The Mudcat Café TM
Thread #15331 Message #2771507
Posted By: Jim Dixon
22-Nov-09 - 10:42 PM
Thread Name: ADD/Origins: The Foggy Dew (Fr. O'Neill)
Subject: Lyr Add: THE FOGGY DEW (Fr. O'Neill)
This is the earliest version I can find with Google Books. It has only 3 verses. Does anyone know of an earlier published source?
From an article "Ballads of 1916" by Donagh Macdonagh in The Bell (Dublin: Vol. 2, No. 1, April, 1941), page 29:
[No title or attribution is given.]
As down the glen one Easter Morn to a city fair rode I, There armed lines of marching men in squadrons passed me by. No pipe did hum, no battle drum did sound its dread tattoo, But the Angelus Bell o'er the Liffey swell rang out in the Foggy Dew.
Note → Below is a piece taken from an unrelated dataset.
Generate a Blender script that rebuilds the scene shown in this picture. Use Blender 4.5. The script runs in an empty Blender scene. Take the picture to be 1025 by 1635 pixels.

Right proudly high over Dublin Town they hung out the flag of war, For it's better to die 'neath an Irish sky than in France or in Sud-el-Bar, And from the plains of Royal Meath strong men came hurrying through While Britannia's sons with their great big guns sailed in with the Foggy Dew.
'Twas England bid our Wild Geese go that small nations might be free, But their lonely graves are by Suvla's waves or the shores of the wild North Sea, Oh, had they died by Pearse's side, or fought with Cathal Brugha, Their graves we would keep where the Fenians sleep 'neath the hills of the Foggy Dew.